F1 frontline with Mark Hughes

Mark Hughes

As the management of the former Marussia team jumped through the hoops of attempting to rise from the ashes as Manor Racing, so it found its way blocked recently by the Formula 1 Strategy Group. Unanimous consent from all other teams was required to allow Manor dispensation to run modified versions of the 2014 Marussias this season. As the first to vote, Force India’s thumbs-down meant the motion was over almost before it had so much as started.

If that sounds mean-spirited, it’s nothing of the sort; this is about survival. Force India would (probably but arguably) qualify for about £4 million of the £30 million FOM money to which Marussia was entitled, having finished 10th and ninth respectively in the last two constructors championships. That £4 million could make a difference that enables Force India to survive. It was hardly surprising it voted ‘no’ and thereby saved other teams the potential embarrassment of being painted as the bad guys.

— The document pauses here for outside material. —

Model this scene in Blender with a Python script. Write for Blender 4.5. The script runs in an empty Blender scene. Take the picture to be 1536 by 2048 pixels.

The bad guys here are not the small teams that are being pitched against each other for the crumbs from F1’s table, but the sport’s owners and the big teams. There’s a stand-off between those two parties about which of them should surrender income to prevent the smaller teams – quality teams with long histories of success in the sport – from going bust.

A few weeks earlier McLaren boss Ron Dennis voiced his opinion that title sponsors in F1 have become a thing of the past, that the budget of a top F1 team is now so big that no one sponsor can cover it. He’s probably right, but that’s simply yet more evidence the sport’s business model does not work.

If sponsors do not value participation in F1 to be worth as much as it’s costing, then obviously the sport is over-priced. It’s over-priced because the size of the top teams is out of step with the current economic reality.

Even Christian Horner, team principal of one of those top teams, agrees that they have all become too big. But – just as with the conflicting interests of the smaller teams – the big teams are lined up against each other in the solutions. They are unable to agree on how to be cost-controlled, as whichever method is used would disadvantage one more than another because each team is structured differently.

From the perspective of the sport’s owners, fewer teams would mean fewer pay-outs having to be made. So do they a) surrender more of their income, propping up the smaller teams by increasing their payments or b) let them go out of business, thereby saving twice? Given that it’s a private equity company governed only by the rules of the financial market, the answer is obvious.

So it then falls to the governing body, surely? Except of course it’s no longer empowered as once it was. Since accepting a vastly increased fee from the commercial rights holder, the FIA is only one part of the governance power – along with assorted stakeholders, including the financially favoured big teams.

The whole thing is structurally dysfunctional, trapped in a stalemate of conflicting interests. It’s time for the power of the strategy group to be dissolved by mutual consent – because its structure makes consensus, and therefore meaningful change, impossible.

We used to have a system of dictatorship, and it worked – after a fashion. Max Mosley and Bernie Ecclestone together would agree what needed to happen and decree it so. There would be lots of bitching, sometimes a little bit of compromise after listening to the arguments, but change would happen. The decisions didn’t always turn out to be right, but they got more right than wrong and had the power to correct any mistakes. In the decade between Max’s ascension to presidency of the FIA and him extending the commercial rights to Bernie for an extra century, it worked. But greed changed the equilibrium and Max’s vindictiveness against those who were objecting led to a groundswell for him to go. Which brings us to the current stalemate-inducing shared power of conflicting interests, and the crisis it is inducing.

It’s a story cycle with striking parallels to those of pretty much any empire in the bigger world. What happens next is usually bloody.